Kim Seung-il has some reservations about this strangely incompetent plan which increases his anxiety and illness. Future Axis-of Evil North Korea's agents were to fly in to Saddam International Airport to pick up this bomb while the two other future Axis-of-Evil nations Iraq and Iran were locked in a war. Unsurprisingly security is very tight and yet the two men who deliver them the bomb arrive at the airport disguised as…well secret agents…dressed in identical suits with identical sunglasses and both named Choi!

To be continued...


Anonymous said...

Off the point, but this might interest you:


angrysoba said...

That's a great review of "The Brothers Grim", Anonymous. I'd like to thank you personally for your thoughtfulness but, alas, I don't know who you are.

Milosevic said...

This is documentary about Kim Hyun Hee, I am sure it will be interestting for you. There is problem it is not English subtitled but you will understand


Milosevic said...

please, if you have hee book can you send me on line...I am journalist very interested for it...


angrysoba said...

Thanks for dropping by and providing me with that video link Sasa. I'll watch it when I have a bit of time (very busy right now with World Cup viewing and other stuff!)

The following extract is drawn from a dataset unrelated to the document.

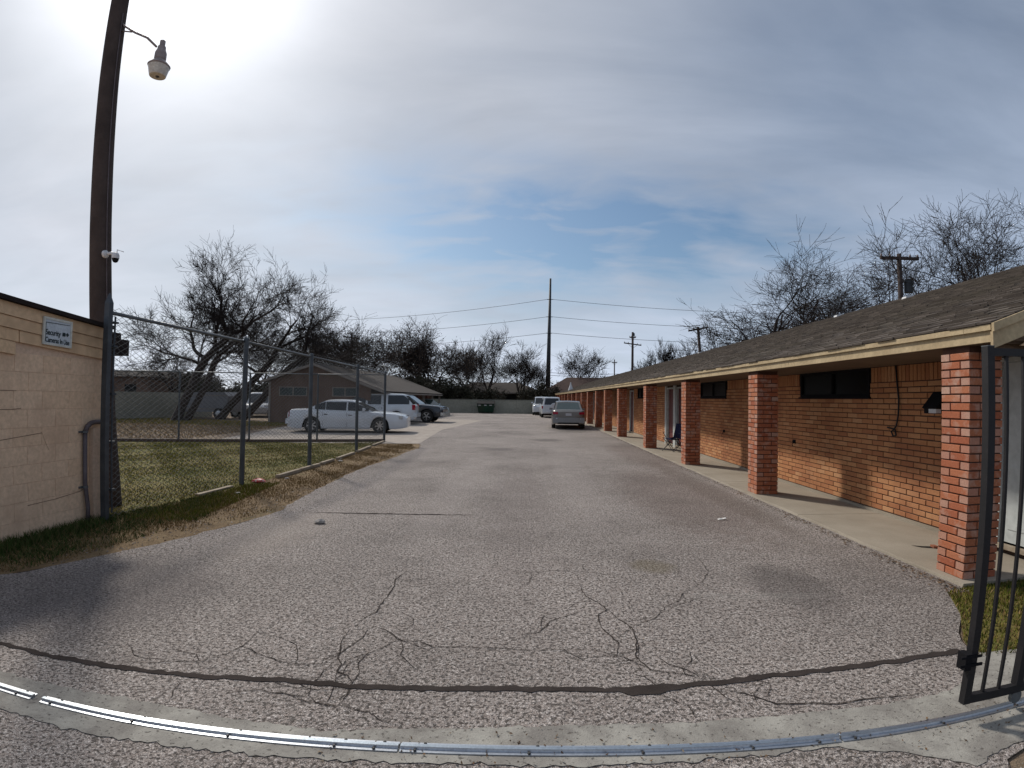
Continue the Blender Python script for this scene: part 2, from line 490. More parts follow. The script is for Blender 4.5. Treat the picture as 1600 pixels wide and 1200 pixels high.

Part Two is still being written very, very slowly but if you have any questions about Kim Hyun Hee that might be answered in the book, please ask them and I'll try to include them.

Anonymous said...

From where I can buy the book; I serched but i didn't find it online

angrysoba said...

Hi "Anonymous"!

The book is out of print, as far as I can tell, and I think it may have only ever been published in hardback.

I ordered my second-hand copy from someone who was selling through Amazon.